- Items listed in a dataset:

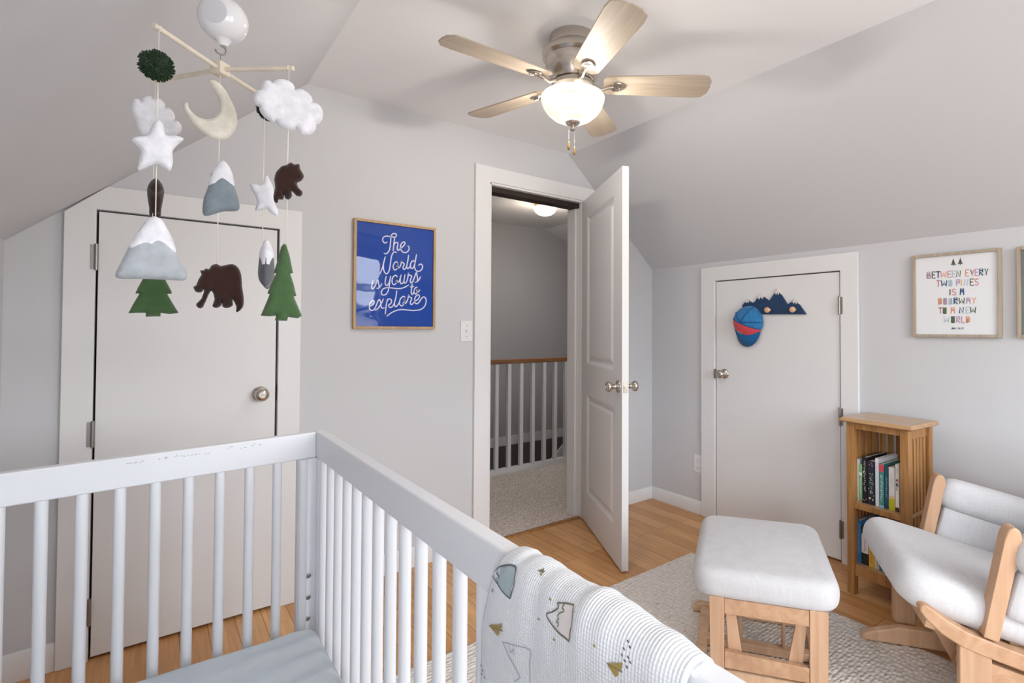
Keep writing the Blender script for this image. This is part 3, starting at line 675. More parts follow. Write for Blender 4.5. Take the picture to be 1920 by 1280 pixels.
for k, ch in enumerate('JOHN'): letter(b, ch, ORGP[0]+(540+k*27)/scp, ORGP[1]+1200/scp, 1.9, 3.3, .7, keys.index('n'), fnp)
for k, ch in enumerate('MUIR'): letter(b, ch, ORGP[0]+(680+k*29)/scp, ORGP[1]+1200/scp, 1.9, 3.3, .7, keys.index('n'), fnp)
b.build('printed_signature', [PM[k] for k in keys], hp, fixn=False)
for cx_, cy_ in ((1787.5, 491), (1800.5, 489.5)):
    b = MB()
    for w_, t_, q_ in ((2.2, 0, 5), (3.8, 3.5, 8), (5.6, 6.5, 11.5)):
        vs = [fnp(cx_, cy_-13+7+t_-1), fnp(cx_-w_, cy_-13+7+q_), fnp(cx_+w_, cy_-13+7+q_)]
        b.add(vs, [(0, 1, 2)], keys.index('g'))
    b.add([fnp(cx_-.6, cy_+5), fnp(cx_+.6, cy_+5), fnp(cx_+.6, cy_+7.5), fnp(cx_-.6, cy_+7.5)], [(0, 1, 2, 3)], keys.index('g'))
    b.build('printed_pine', [PM[k] for k in keys], hp, fixn=False)
hframe('framed_print', 'pale oak framed picture cut off by the right edge of the photo', .20, .5465, 1.186, 1.564, .0125, mat('grey_print', '6f7671', .5))

# ================================================================== WALL PLATES
PLATE = mat('plate_plastic', 'dddde0', .35)
sw_ = thing('light_switch', 'white toggle light switch plate left of the open door', 'light switch', (1.338, D, 1.146))
MB().box(1.302, 1.374, D-.006, D-.0005, 1.146, 1.2605).build('plate', PLATE, sw_, bevel=.0025, seg=3)
MB().box(1.333, 1.343, D-.017, D-.005, 1.199, 1.211).box(1.331, 1.345, D-.0068, D-.005, 1.190, 1.216).build('toggle', PLATE, sw_, bevel=.001)
for z in (1.173, 1.233): MB().lathe([(0, 0), (.003, 0), (.003, .001), (0, .0013)], 12, 0, axisM((1.338, D-.006, z), (0, -1, 0))).build('screw', NICKD, sw_)
ou = thing('wall_outlet', 'white electrical outlet plate beside the small knee wall door', 'outlet', (RX, 2.207, .27))
MB().box(RX-.006, RX-.0005, 2.1725, 2.2425, .270, .388).build('plate', PLATE, ou, bevel=.0025, seg=3)
for z in (.300, .352):
    s_ = MB().box(RX-.0085, RX-.005, 2.191, 2.224, z-.014, z+.014).build('socket', PLATE, ou, bevel=.004)
    q = MB()
    for dy in (-.007, .007): q.box(RX-.0088, RX-.0084, 2.2075+dy-.001, 2.2075+dy+.001, z-.002, z+.007)
    q.lathe([(0, 0), (.0025, 0), (.0025, .0004), (0, .0004)], 10, 0, axisM((RX-.0084, 2.2075, z-.008), (-1, 0, 0)))
    q.build('slots', BLACK, s_)

# ================================================================== MOUNTAIN RACK AND CAP ON THE SMALL DOOR
XD = RX-.010
NAVY = mat('rack_navy', '17365c', .5); PEGW = wood('peg_wood', 'd0a47c', 'e2bd98', 'x', 1.5, .45); SNOW = mat('rack_snow', 'd9d2cd', .6)
rk = thing('wall_rack', 'navy mountain shaped peg rack on the small knee wall door', 'wall rack', (XD, 1.67, 1.31))
opx = [(1391.5, 589), (1391.5, 572), (1401, 561), (1409, 567), (1414, 566.5), (1426, 551), (1441.5, 564), (1457.5, 541.5), (1476, 571), (1491, 560.5), (1511, 589)]
pl = [atx(x, y, XD-.012) for x, y in opx]
MB().prism(pl, (.0118, 0, 0)).build('mountain_board', NAVY, rk, bevel=.0008)
for apex, l_, r_, teeth in (((1401, 560.5), (1395.5, 567.5), (1407, 567), [(1405, 564.5), (1403, 568), (1401, 565), (1399, 568.5), (1397.5, 565.5)]),
                     ((1426, 550), (1417, 560.5), (1434.5, 559), [(1431.5, 556), (1429, 560.5), (1426, 556.5), (1423, 561.5), (1420.5, 557.5)]),
                     ((1457.5, 540.5), (1450.5, 551.5), (1464, 551.5), [(1461.5, 548), (1459, 553), (1457, 548.5), (1455, 553), (1453, 548.5)]),
                     ((1491, 559.5), (1483.5, 567.5), (1497.5, 570), [(1495.5, 566), (1493, 570), (1490.5, 566), (1488, 569.5), (1486, 565.5)])):
    MB().prism([atx(*q, XD-.0135) for q in [apex, r_]+teeth+[l_]], (.0134, 0, 0)).build('snow_cap', SNOW, rk)

for q in ((1440, 581), (1487.3, 580.3)):
    p = atx(*q, XD-.03)
    MB().lathe([(.008, 0), (.009, .018), (.0155, .021), (.0165, .026), (.0155, .033), (.011, .036), (0, .037)], 28, 0, axisM((XD-.012, p.y, p.z), (-1, 0, 0))).build('peg', PEGW, rk, smooth=True, angle=50)
# cap
CAPB = weave('cap_mesh_blue', '2f76ad', 300, .8, .8, .0015, .25); CAPN = weave('cap_brim_blue', '16588d', 500, .8); CAPR = weave('cap_red', 'cf4752', 500, .8)
cc = atx(1401, 604, XD-.03)
cp = thing('baseball_cap', 'blue and red child cap hung on the mountain rack', 'cap', (XD, cc.y, cc.z-.12))
# cap frame: up axis of the head points out of the door and up; brim points down
Yc, Zc = cc.y, cc.z
def capP(u, v, o_=0):   # u: lateral (+ = screen left = +y), v: up; dome height
    rr = min(1, (u/.096)**2+(v/.100)**2) if v > 0 else min(1, (u/.096)**2+(v/.088)**2)
    h = .082*math.sqrt(max(0, 1-rr))
    tilt = R_(22); uu = u*math.cos(tilt)-v*math.sin(tilt); vv = u*math.sin(tilt)+v*math.cos(tilt)
    return Vector((XD-.012-h-o_, Yc+uu, Zc+vv))
def dome(sel, o_=0, n=26, m=10):
    b = MB(); vs = []; fs = []
    for i in range(m+1):
        for j in range(n):
            a = 2*math.pi*j/n; r = math.sin(i/m*math.pi/2)
            u = .096*r*math.cos(a); v = (.100 if math.sin(a) > 0 else .088)*r*math.sin(a); vs.append(capP(u, v, o_))
    keep = []
    for i in range(m):
        for j in range(n):
            q = (i*n+j, i*n+(j+1) % n, (i+1)*n+(j+1) % n, (i+1)*n+j)
            a = 2*math.pi*(j+.5)/n; r = math.sin((i+.5)/m*math.pi/2)
            if sel(.096*r*math.cos(a), .1*r*math.sin(a)): keep.append(q)
    return b.add(vs, keep)
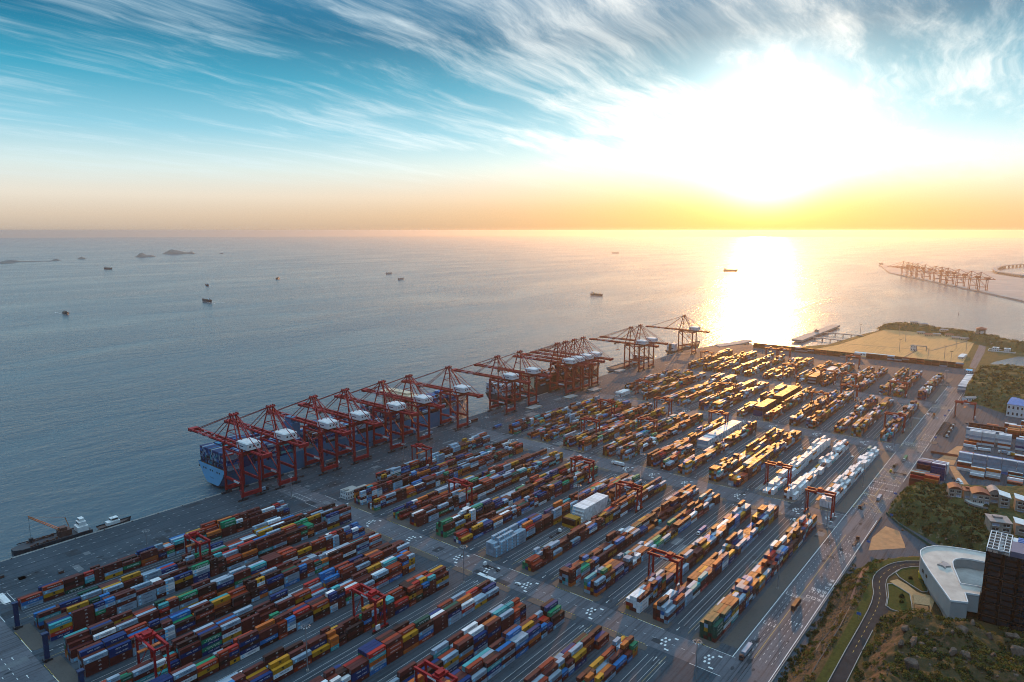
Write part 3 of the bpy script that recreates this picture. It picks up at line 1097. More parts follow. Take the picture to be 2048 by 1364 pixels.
# patched slabs, oil stains and worn wheel tracks on the paving
pr_ = random.Random(8)
dk_, lt_ = [], []
for _ in range(420):
    x_, y_ = pr_.uniform(20, 1400), pr_.uniform(110, 605)
    w_, h_ = pr_.choice([4.5, 9, 13.5, 18]), pr_.choice([3, 6, 6, 12])
    x_, y_ = round(x_ / 4.5) * 4.5, round(y_ / 3) * 3
    (dk_ if pr_.random() < 0.6 else lt_).append(rect(x_, x_ + w_, y_, y_ + h_))
for _ in range(300):
    x_, y_, r_ = pr_.uniform(20, 1300), pr_.choice([511, 451, 397, 343, 309, 272, 218, 166, 120, 114, 126, 575, 560, 545]) + pr_.uniform(-4, 4), pr_.uniform(0.5, 1.8)
    dk_.append([(x_ + 2.2 * r_ * math.cos(t) * pr_.uniform(0.7, 1.2), y_ + r_ * math.sin(t) * pr_.uniform(0.7, 1.2)) for t in [q * 0.785 for q in range(8)]])
for _ in range(260):
    x_, y_, L_ = pr_.uniform(20, 1250), pr_.choice([511, 451, 397, 343, 309, 272, 218, 166, 120, 113, 127, 575, 560, 545]) + pr_.choice([-3, -1, 1, 3]) + pr_.uniform(-0.5, 0.5), pr_.uniform(20, 90)
    dk_.append(rect(x_, x_ + L_, y_, y_ + 0.35))
    dk_.append(rect(x_, x_ + L_, y_ + 1.8, y_ + 2.15))
sheet('dark_patches', dk_, paint('worn_tar_patch', (0.030, 0.038, 0.046), 0.8, 0.4, 0.3, spec=0.2), 0.017, yard)
sheet('pale_patches', lt_, paint('new_slab_patch', (0.125, 0.135, 0.145), 0.75, 0.25, 0.3, spec=0.3), 0.019, yard)

# kerbed islands at the ends of the strips
mb, mb2 = MB(), MB()
for (a, b) in ((111.6, 349.8), (371.8, 603.5), (634.8, 861.6), (893.8, 1119.5)):
    for (yb, yt) in ((461, 497.5), (406.5, 444), (353.5, 390.5), (318, 336.5), (282, 299), (226.5, 265), (175, 211), (142, 158.5)):
        if yt < 160 and a < 200:
            continue
        for (x0, x1, s_) in ((a, a + 9.5, 1), (b - 6, b, -1)):
            r_ = 3.0
            pts = [(x0, yb + r_), (x0 + r_ * 0.3, yb + r_ * 0.3), (x0 + r_, yb), (x1, yb), (x1, yt), (x0 + r_, yt), (x0 + r_ * 0.3, yt - r_ * 0.3), (x0, yt - r_)]
            if s_ < 0:
                pts = [(x1 + x0 - p, q) for p, q in pts][::-1]
            mb.prism(pts, 0.0, 0.13, bottom=False)
            for i in range(0, int(yt - yb - 6), 2):
                xx = x0 if s_ > 0 else x1
                mb2.box(xx - 0.12, xx + 0.12, yb + 3 + i, yb + 4 + i, 0, 0.2)
isl = tag(mb.build('kerb_island', M['verge']), kind='structure')
mb2.build('kerb_stripes', M['yellow'], isl)

# ------------------------------------------------------------------ ship-to-shore cranes


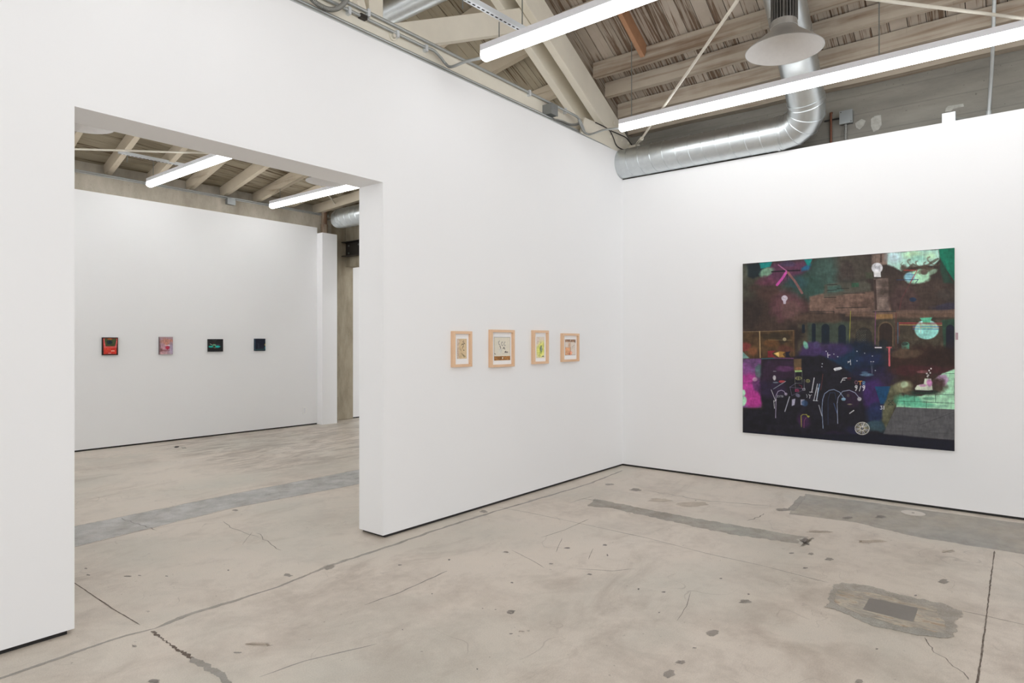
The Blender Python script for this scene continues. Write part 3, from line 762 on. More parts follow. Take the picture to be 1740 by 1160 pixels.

- TASK PROMPT:
Leave out any pictures, please, and quote only the lines from the top of the data through the line that contains "hframe('framed_print', 'pale oak".

- TASK RESPONSE:
Keep writing the Blender script for this image. This is part 3, starting at line 675. More parts follow. Write for Blender 4.5. Take the picture to be 1920 by 1280 pixels.
for k, ch in enumerate('JOHN'): letter(b, ch, ORGP[0]+(540+k*27)/scp, ORGP[1]+1200/scp, 1.9, 3.3, .7, keys.index('n'), fnp)
for k, ch in enumerate('MUIR'): letter(b, ch, ORGP[0]+(680+k*29)/scp, ORGP[1]+1200/scp, 1.9, 3.3, .7, keys.index('n'), fnp)
b.build('printed_signature', [PM[k] for k in keys], hp, fixn=False)
for cx_, cy_ in ((1787.5, 491), (1800.5, 489.5)):
    b = MB()
    for w_, t_, q_ in ((2.2, 0, 5), (3.8, 3.5, 8), (5.6, 6.5, 11.5)):
        vs = [fnp(cx_, cy_-13+7+t_-1), fnp(cx_-w_, cy_-13+7+q_), fnp(cx_+w_, cy_-13+7+q_)]
        b.add(vs, [(0, 1, 2)], keys.index('g'))
    b.add([fnp(cx_-.6, cy_+5), fnp(cx_+.6, cy_+5), fnp(cx_+.6, cy_+7.5), fnp(cx_-.6, cy_+7.5)], [(0, 1, 2, 3)], keys.index('g'))
    b.build('printed_pine', [PM[k] for k in keys], hp, fixn=False)
hframe('framed_print', 'pale oak framed picture cut off by the right edge of the photo', .20, .5465, 1.186, 1.564, .0125, mat('grey_print', '6f7671', .5))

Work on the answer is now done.